* _SUPPLIED DATA_:
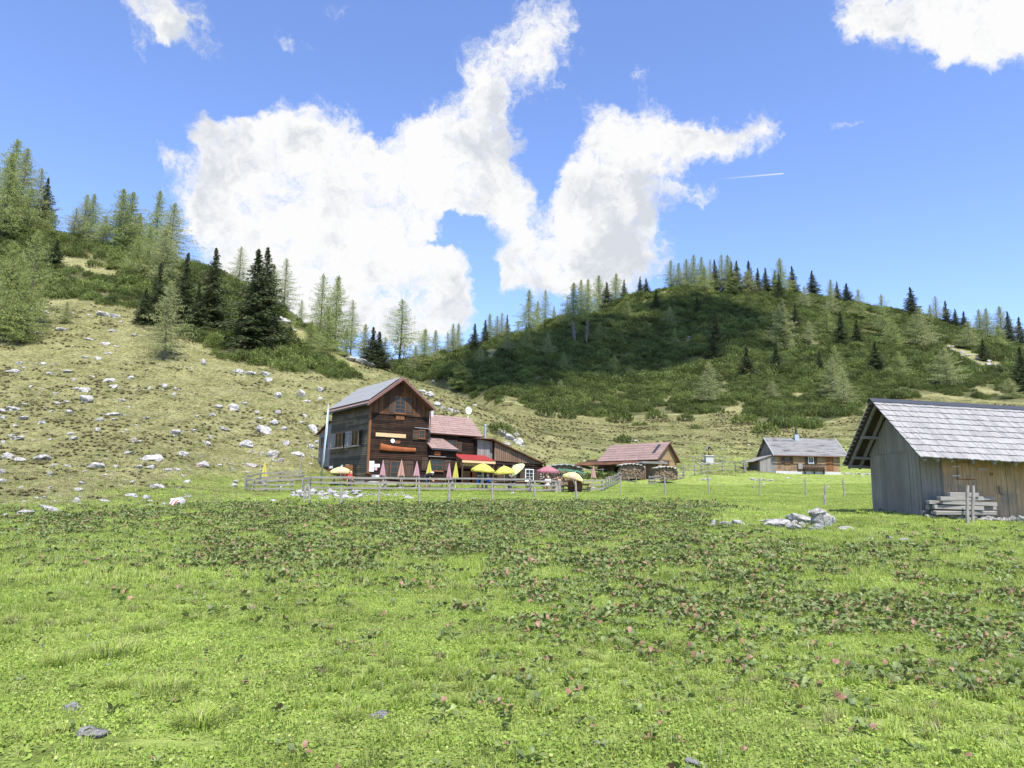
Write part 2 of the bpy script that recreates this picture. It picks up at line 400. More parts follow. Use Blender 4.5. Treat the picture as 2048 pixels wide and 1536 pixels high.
def inpoly(px, py, poly):
    px = np.asarray(px); py = np.asarray(py); c = np.zeros(px.shape, bool); n = len(poly)
    for i in range(n):
        x1, y1 = poly[i]; x2, y2 = poly[(i+1) % n]
        if y1 == y2: continue
        cond = ((y1 > py) != (y2 > py)) & (px < (x2-x1)*(py-y1)/(y2-y1) + x1)
        c ^= cond
    return c
# dryness of the pasture (0 lush green, 1 straw) is a property of the turf there
_PX, _PY = projv(_X, np.maximum(_Y, 1.0), H1)
_edge = np.interp(_PX, [0, 200, 350, 480, 600, 700, 1000, 1100, 1200, 1350, 1500, 1700, 2048], [1010, 1005, 985, 960, 950, 945, 940, 940, 915, 920, 915, 905, 930])
_jit = (fbm(_X/5, _Y/5, 21) - .5)*60 + (fbm(_X/1.6, _Y/1.6, 31) - .5)*30
DRY = np.clip((_edge - _PY + _jit)/75 + .45, 0, 1)
DRY = np.where(_Y < 40, np.clip((fbm(_X/3, _Y/3, 41)-.60)*1.5, 0, .25), DRY)

HOLES = [[(120,508),(150,515),(200,520),(232,545),(225,562),(190,548),(150,535),(120,528)], [(150,468),(185,470),(190,488),(160,486)],
 [(545,640),(575,632),(600,655),(650,685),(700,700),(755,722),(748,742),(700,742),(650,716),(610,700),(570,670)],
 [(1880,688),(1935,700),(2012,728),(2020,752),(1960,742),(1900,712)], [(1830,790),(1880,787),(1960,800),(1965,815),(1850,812)],
 [(1950,770),(2030,790),(2020,798),(1950,782)], [(1370,672),(1390,672),(1390,682),(1370,684)],
 [(965,702),(1002,698),(1004,712),(968,716)],[(1586,778),(1602,776),(1600,800),(1590,800)], [(1040,808),(1075,812),(1080,822),(1045,818)],[(1000,740),(1010,742),(1008,752),(1000,750)]]
def _bounds(px):
    bl = np.interp(px, [-400, 0, 60, 150, 270, 330, 380, 450, 560, 620, 700, 715, 716, 740, 741, 800, 860, 905, 960, 1000, 1010], [585, 590, 592, 605, 622, 640, 682, 718, 740, 752, 757, 752, 600, 600, 736, 745, 757, 772, 795, 812, 300])
    br = np.interp(px, [900, 960, 1000, 1050, 1100, 1170, 1240, 1330, 1400, 1480, 1520, 1600, 1680, 1700, 1760, 1840, 1900, 2048, 2500], [800, 800, 806, 822, 834, 842, 846, 838, 842, 822, 858, 866, 848, 836, 815, 800, 806, 818, 825])
    return bl, br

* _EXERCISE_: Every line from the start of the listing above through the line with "DRY = np.where(_Y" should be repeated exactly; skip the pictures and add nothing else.

* _WORKED ANSWER_:
Write part 2 of the bpy script that recreates this picture. It picks up at line 400. More parts follow. Use Blender 4.5. Treat the picture as 2048 pixels wide and 1536 pixels high.
def inpoly(px, py, poly):
    px = np.asarray(px); py = np.asarray(py); c = np.zeros(px.shape, bool); n = len(poly)
    for i in range(n):
        x1, y1 = poly[i]; x2, y2 = poly[(i+1) % n]
        if y1 == y2: continue
        cond = ((y1 > py) != (y2 > py)) & (px < (x2-x1)*(py-y1)/(y2-y1) + x1)
        c ^= cond
    return c
# dryness of the pasture (0 lush green, 1 straw) is a property of the turf there
_PX, _PY = projv(_X, np.maximum(_Y, 1.0), H1)
_edge = np.interp(_PX, [0, 200, 350, 480, 600, 700, 1000, 1100, 1200, 1350, 1500, 1700, 2048], [1010, 1005, 985, 960, 950, 945, 940, 940, 915, 920, 915, 905, 930])
_jit = (fbm(_X/5, _Y/5, 21) - .5)*60 + (fbm(_X/1.6, _Y/1.6, 31) - .5)*30
DRY = np.clip((_edge - _PY + _jit)/75 + .45, 0, 1)
DRY = np.where(_Y < 40, np.clip((fbm(_X/3, _Y/3, 41)-.60)*1.5, 0, .25), DRY)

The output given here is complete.